Russia sanctions: Still not clear what EU will decide, German FM says
A number of EU states are reluctant to extend anti-Russian sanctions, German Foreign Minister Frank-Walter Steinmeier has said, adding that the big question is whether the 28-nation bloc would decide to renew them after they expire in July.
"The sanctions are there to ensure a political solution,” Steinmeier told reporters on Tuesday. “I don't know what the European Council will decide on Russia sanctions," he noted, adding that the release of Ukrainian pilot Nadezhda Savchenko from jail last week would hopefully "bring a new dynamic into the talks between Russia and Ukraine."
Brussels must not relax sanctions on Russia until the so-called Minsk peace agreement is fully implemented, Poland's Deputy Foreign Minister Konrad Szymanski told Reuters on Tuesday, noting that this would allegedly weaken the bloc's position in its relations with Moscow.
"The sanctions on Russia were imposed not because of Nadezhda Savchenko's capture, but because of a much wider problem, linked to Russia's aggression on Ukraine," he added.
The EU and US sanctions against Russia were initially introduced in 2014 over Moscow's alleged involvement in the conflict in eastern Ukraine, and the resulting reunification of Crimea with Russia.
The sanctions targeted Russia’s financial, energy and defense sectors, along with a number of government officials, businessmen and public figures. Moscow responded by imposing an embargo on agricultural produce, food and raw materials against countries that joined anti-Russian sanctions. Both sides have since repeatedly broadened and extended the sanctions.
A number of European policymakers and businesses have repeatedly stated that the sanctions have proven economically harmful and politically ineffective for all. According to the Russian embassy in London, for instance, the sanctions between Russia and the EU have nearly halved Russia-UK trade. “As for the total trade, last year it fell by almost 50 percent compared with 2014, and we estimate the loss at about $10 billion,” embassy spokesman Konstantin Shlikov told journalists on Wednesday.
Last week German media reported that the government is considering a plan to gradually ease the economic sanctions imposed on Russia by the EU, in return for Moscow’s cooperation in implementing certain parts of the Minsk accords. According to Der Spiegel magazine, the plan to loosen economic restrictions has been supported by the chancellery. “My attitude has always been such – sanctions are not an end in themselves,” German Foreign Minister Frank-Walter Steinmeier told the magazine on Friday.
Moscow would reportedly be expected to assist with the local election in eastern Ukraine, set to take place as part of the quintessential Minsk accords sealed by France, Germany, Russia and Ukraine last year in an effort to put an end to the Ukrainian crisis. Parts of eastern Ukraine are currently under the control of pro-Russian rebels.
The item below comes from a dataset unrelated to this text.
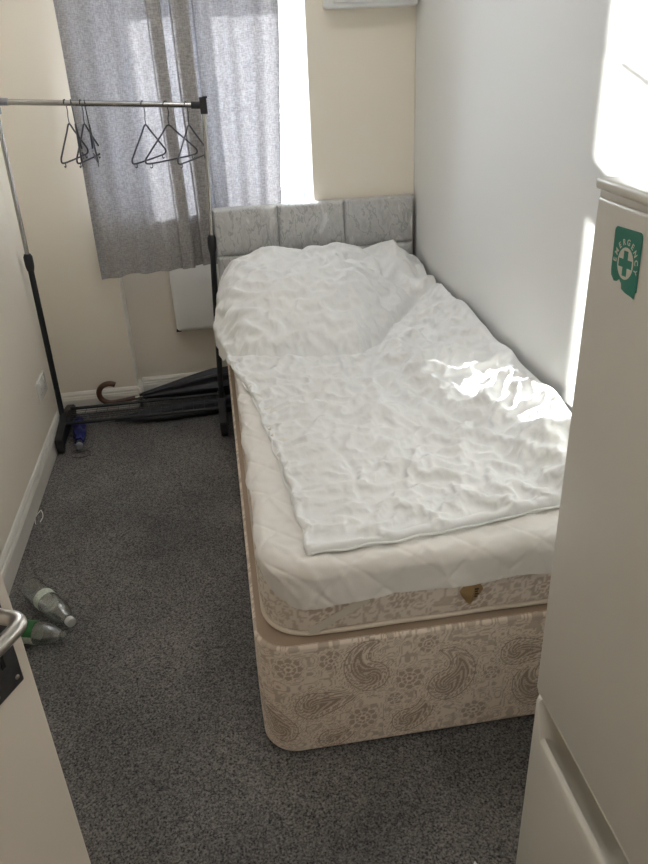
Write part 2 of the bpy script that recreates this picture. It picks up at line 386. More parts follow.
# ------------------------------------------------------------------ curtain
def curtain():
    # top view path, with two places where the cloth doubles back on itself
    xs0, xs1 = -1.385, -0.556
    P = []
    def seg(x0, x1, n, amp, lam, y=0.095, ph=0):
        for i in range(n):
            x = x0 + (x1 - x0) * i / n
            P.append((x, y + amp * math.sin(2 * PI * (x - x0) / lam + ph)))
    seg(-1.385, -1.035, 90, .012, .105)
    seg(-1.035, -.985, 16, .004, .1, .090); P += [(-.982, .094), (-.981, .101), (-.984, .107)]
    seg(-.990, -1.032, 14, .001, .1, .111); P += [(-1.036, .114), (-1.037, .120), (-1.034, .124)]
    seg(-1.03, -.945, 20, .004, .07, .126)
    seg(-.945, -.880, 18, .004, .1, .096); P += [(-.877, .100), (-.876, .106), (-.879, .111)]
    seg(-.885, -.938, 16, .001, .1, .115); P += [(-.942, .118), (-.943, .124), (-.940, .129)]
    seg(-.935, -.86, 18, .003, .07, .131)
    seg(-.86, xs1, 90, .013, .088, .105); P.append((xs1, .105))
    P = np.array(P)
    d = np.r_[0, np.cumsum(np.hypot(*(P[1:] - P[:-1]).T))]
    n = 520; s = np.linspace(0, d[-1], n); X = np.interp(s, d, P[:, 0]); Y = np.interp(s, d, P[:, 1])
    X[1:-1] = (X[:-2] + X[1:-1] + X[2:]) / 3; Y[1:-1] = (Y[:-2] + Y[1:-1] + Y[2:]) / 3
    nz = 110; t_ = np.linspace(0, 1, nz); V = np.zeros((nz, n, 3))
    hem = lerp_pts(X, [-1.385, -1.3, -1.22, -1.1, -1.0, -.9, -.556], [.672, .668, .688, .676, .696, .69, .70])
    hem = hem + .006 * np.sin(X * 33)
    for j, tt in enumerate(t_):
        z = 2.00 + (hem - 2.00) * tt
        k = 1 + .35 * math.sin(tt * 2.2); swell = .006 * np.sin(X * 24 + tt * 3) * tt
        xx = X + sstep(X, -.72, -.556) * (.032 - .052 * tt) + .006 * math.sin(tt * 5) * np.sin(X * 9 + 1) + (-.02) * tt * (X > -1.1) * 0
        V[j, :, 0] = xx; V[j, :, 1] = .105 + (Y - .105) * (1 + .25 * tt * np.sin(X * 17)) + swell - .01 * tt
        V[j, :, 2] = z
    return mesh_grid('drape', V, n, nz)
t = thing('curtain', 'grey woven curtain hanging across the window behind the clothes rail', 'curtain', (-.97, .1, .72))
me = curtain(); o = obj('drape', me, M['curtain'], t, smooth=True, angle=180)
# hem band: a second layer of the same cloth along the bottom
co = np.array([v.co[:] for v in me.vertices]).reshape(110, 520, 3)
cut = co[100:, ::2].copy(); cut[..., 1] -= .0025
obj('hem', mesh_grid('hem', cut, 260, 10), M['curtain'], t, smooth=True, angle=180, local=True)
t2 = thing('curtain_pole', 'white pole above the window carrying the grey curtain', 'curtain pole', (-.9, .1, 2.0))
bm = bmesh.new(); add_tube(bm, [(-1.45, .105, 2.012), (-.48, .105, 2.012)], .009, 12); obj('rod', bm, M['upvc'], t2, smooth=True)
bm = bmesh.new(); add_box(bm, (-1.44, .105, 2.022), (-1.425, YP - .0005, 2.04)); obj('bracket', bm, M['upvc'], t2)
bm = bmesh.new(); add_box(bm, (-.47, .105, 2.0), (WX1 - .0005, .12, 2.03)); obj('bracket', bm, M['upvc'], t2)

# ------------------------------------------------------------------ clothes rail
rk = thing('clothes_rail', 'black and chrome clothes rail with wheels between left wall and bed', 'clothes rail', (-1.28, -.05, 0))
Yp = -.05
LB, LT = Vector((-1.655, Yp, .06)), Vector((-1.640, Yp, 1.415)); RB, RT = Vector((-.930, Yp, .06)), Vector((-.862, Yp, 1.375))
for B_, T_, zj in ((LB, LT, .815), (RB, RT, .835)):
    k = (zj - B_.z) / (T_.z - B_.z); J = B_.lerp(T_, k)
    bm = bmesh.new(); add_tube(bm, [B_, J], .0125, 14); lp = obj('lower_post', bm, M['black_metal'], rk, smooth=True)
    bm = bmesh.new(); add_tube(bm, [J + Vector((0, 0, -.001)), T_], .0092, 14); obj('upper_post', bm, M['chrome'], rk, smooth=True)
    bm = bmesh.new(); d = (T_ - B_).normalized()
    add_tube(bm, [J - d * .05, J - d * .035, J - d * .02, J + d * .008, J + d * .02], [.014, .0175, .0185, .0185, .013], 16); obj('collar', bm, M['black_plastic'], rk, smooth=True)
bm = bmesh.new(); add_tube(bm, [LT + Vector((0, 0, -.006)), RT + Vector((-.012, 0, -.018))], .0105, 14); obj('hanging_bar', bm, M['chrome'], rk, smooth=True)
bm = bmesh.new(); add_box(bm, RT + Vector((-.016, -.014, -.05)), RT + Vector((.012, .014, .012)), .003); add_tube(bm, [RT + Vector((-.05, 0, -.016)), RT + Vector((-.01, 0, -.018))], .0135, 12)
add_box(bm, RT + Vector((-.004, -.016, .006)), RT + Vector((.016, .016, .014)), .002); obj('corner_joint', bm, M['black_plastic'], rk)
bm = bmesh.new(); add_box(bm, LT + Vector((-.012, -.014, -.05)), LT + Vector((.016, .014, .012)), .003); add_tube(bm, [LT + Vector((.05, 0, -.0085)), LT + Vector((.01, 0, -.0065))], .0135, 12); obj('corner_joint', bm, M['pewter'], rk)
for xc, y0, y1 in ((-1.645, -.262, .13), (-.928, -.262, .15)):
    bm = bmesh.new()
    pr = [(y0, .028), (y0, .068), (y0 + .035, .078), (-.10, .088), (-.075, .105), (-.02, .105), (.005, .088), (y1 - .035, .078), (y1, .062), (y1, .028)]
    w = .017
    A = [bm.verts.new((xc - w, y, z)) for y, z in pr]; B = [bm.verts.new((xc + w, y, z)) for y, z in pr]
    bm.faces.new(A); bm.faces.new(B[::-1])
    for i in range(len(pr)): bm.faces.new((A[i], B[i], B[(i + 1) % len(pr)], A[(i + 1) % len(pr)]))
    bmesh.ops.bevel(bm, geom=bm.edges[:], offset=.004, segments=2, affect='EDGES')
    obj('foot', bm, M['black_plastic'], rk, smooth=True)
    for yy in (y0 + .02, y1 - .02):
        bm = bmesh.new(); add_lathe(bm, [(.019, -.014), (.0215, -.010), (.0215, .010), (.019, .014)], Matrix.Translation((xc, yy, .0215)) @ Matrix.Rotation(PI / 2, 4, 'Y'), 20)
        wv = obj('caster_wheel', bm, M['black_plastic'], rk, smooth=True)
for yy in (.035, -.125):
    bm = bmesh.new(); add_tube(bm, [(-1.632, yy, .083), (-.942, yy, .083)], .0075, 12); obj('base_bar', bm, M['black_metal'], rk, smooth=True)
bm = bmesh.new()
for i in range(6): y = -.10 + i * .022; add_tube(bm, [(-1.62, y, .079), (-.95, y, .079)], .0012, 6)
for i in range(14): x = -1.61 + i * .05; add_tube(bm, [(x, -.125, .077), (x, .035, .077)], .0012, 6)
obj('wire_shelf', bm, M['black_metal'], rk)

# ------------------------------------------------------------------ hangers
def hanger_mesh():
    t = thing('coat_hanger', '', 'hanger', (0, 0, 0), 0, 'hangers on the clothes rail')
    bm = bmesh.new(); hk = []
    for a in np.linspace(-0.35 * PI, 1.0 * PI, 16): hk.append((.0145 * math.cos(a), 0, .0 + .0145 * math.sin(a)))
    hk = [(.006, 0, -.075), (.004, 0, -.05), (.012, 0, -.028)] + [(x, y, z) for x, y, z in hk[1:]]
    add_tube(bm, smooth_path(hk, 3), .0019, 8); obj('hook', bm, M['hanger'], t, smooth=True, local=True)
    bm = bmesh.new(); W = .152
    pts = [(.0, 0, -.072), (-.045, 0, -.102), (-W + .02, 0, -.165), (-W, 0, -.182), (-W + .008, 0, -.196), (-.08, 0, -.199), (.08, 0, -.199), (W - .008, 0, -.196), (W, 0, -.182), (W - .02, 0, -.165), (.045, 0, -.102)]
    sm = []
    P = [Vector(p) for p in pts]
    for i in range(len(P)):
        p0, p1, p2, p3 = P[i - 1], P[i], P[(i + 1) % len(P)], P[(i + 2) % len(P)]
        for k in range(4):
            u = k / 4; sm.append(.5 * ((2 * p1) + (p2 - p0) * u + (2 * p0 - 5 * p1 + 4 * p2 - p3) * u * u + (3 * p1 - p0 - 3 * p2 + p3) * u ** 3))
    add_tube(bm, sm, .0034, 8, closed=True)
    obj('frame', bm, M['hanger'], t, smooth=True, local=True)
    for s in (-1, 1):
        bm = bmesh.new(); add_tube(bm, smooth_path([(s * .118, 0, -.200), (s * .118, 0, -.210), (s * .126, 0, -.214), (s * .132, 0, -.209)], 3), .002, 6); obj('strap_hook', bm, M['hanger'], t, smooth=True, local=True)
    return t
def copy_tree(o, parent=None):
    c = o.copy(); COL.objects.link(c); c.parent = parent
    for ch in list(o.children): copy_tree(ch, c)
    return c
h0 = hanger_mesh()
HG = [(-1.385, 79, 'dark grey hanger, leftmost of the left cluster on the rail, opening wide'),
      (-1.362, 97, 'thin grey hanger seen edge-on, second from the left on the rail'),
      (-1.327, 80, 'dark grey hanger turned towards the window, third from the left on the rail'),
      (-1.312, 100, 'thin grey hanger seen edge-on, rightmost of the left cluster on the rail'),
      (-1.097, 68, 'dark grey hanger alone in the middle of the rail, before the bright curtain'),
      (-1.010, 50, 'darkest widest hanger, second from the right end of the rail'),
      (-.932, 68, 'dark grey hanger nearest the right post of the rail')]
bl, br = LT + Vector((0, 0, -.006)), RT + Vector((-.012, 0, -.018))
for i, (x, a, lb) in enumerate(HG):
    o = h0 if i == 0 else copy_tree(h0)
    z = bl.z + (br.z - bl.z) * (x - bl.x) / (br.x - bl.x)
    o.location = (x, Yp, z + .0105 - .0145 + .002); o.rotation_euler = (math.radians(random.uniform(-2, 2)), 0, math.radians(a)); o['label'] = lb

# ------------------------------------------------------------------ umbrellas
t = thing('umbrella', 'furled black umbrella with curved dark wooden crook handle, behind the rail base', 'umbrella', (-1.1, .12, 0))
bm = bmesh.new(); c = Vector((-1.452, .105, .112))
pts = [c + Vector((.052 * math.cos(a), 0, .050 * math.sin(a))) for a in np.linspace(math.radians(55), math.radians(272), 18)]
pts += [Vector((-1.40, .107, .066)), Vector((-1.335, .11, .074))]
add_tube(bm, pts, [.0132] * 18 + [.012, .011], 14); obj('crook_handle', bm, M['wood'], t, smooth=True)
bm = bmesh.new(); add_tube(bm, [(-1.338, .11, .0735), (-1.300, .111, .078)], [.0115, .0125], 14); add_box(bm, (-1.318, .095, .085), (-1.306, .108, .099), .002); obj('metal_collar', bm, M['chrome'], t, smooth=True)
bm = bmesh.new(); n = 30
cp = []; cr = []
for i in range(n):
    u = i / (n - 1); cp.append((-1.305 + .60 * u, .112 + .03 * u, .080 + .026 * u + .012 * math.sin(u * 3))); cr.append(.014 + .046 * min(1, u * 1.7) - .012 * max(0, u - .85) / .15)
add_tube(bm, cp, cr, 40, fold=(7, .16, .07)); obj('canopy', bm, M['umb_black'], t, smooth=True)
bm = bmesh.new(); add_tube(bm, [(-.705, .142, .105), (-.64, .145, .108)], .005, 10); obj('ferrule', bm, M['chrome'], t, smooth=True)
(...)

The new German plan seems to go against the EU’s current position, which exclusively links lifting sanctions to a full implementation of the Minsk agreement, and does not foresee any partial options.
Foreign Minister Steinmeier stressed on Thursday that growing dissent on the sanctions among EU member states would be an obstacle to automatically prolonging them when they expire on July 31, however.
"We are aware that resistance in the EU to extending the sanctions towards Russia has increased," Reuters cited Steinmeier as telling Lithuanian news agency BNS.
"It will be more difficult than it was last year to find a common position on this issue," the German FM reportedly added.
Russian Foreign Minister Sergey Lavrov has meanwhile described the tit-for-tat sanctions as “a window of opportunity” for Russia's economic development.
“'A window of opportunity' that should be used to strengthen our food and technology safety, and to continue to diversify the [domestic] economic sector and foreign economic relations, as well as to create alternative financing settlement systems," Lavrov said in an interview with the Komsomolskaya Pravda website on Tuesday.
"Ukraine was only a pretext for the aggravation of the sanctions campaign," he said. “The policy of containment against Russia began to manifest itself much earlier,” he added.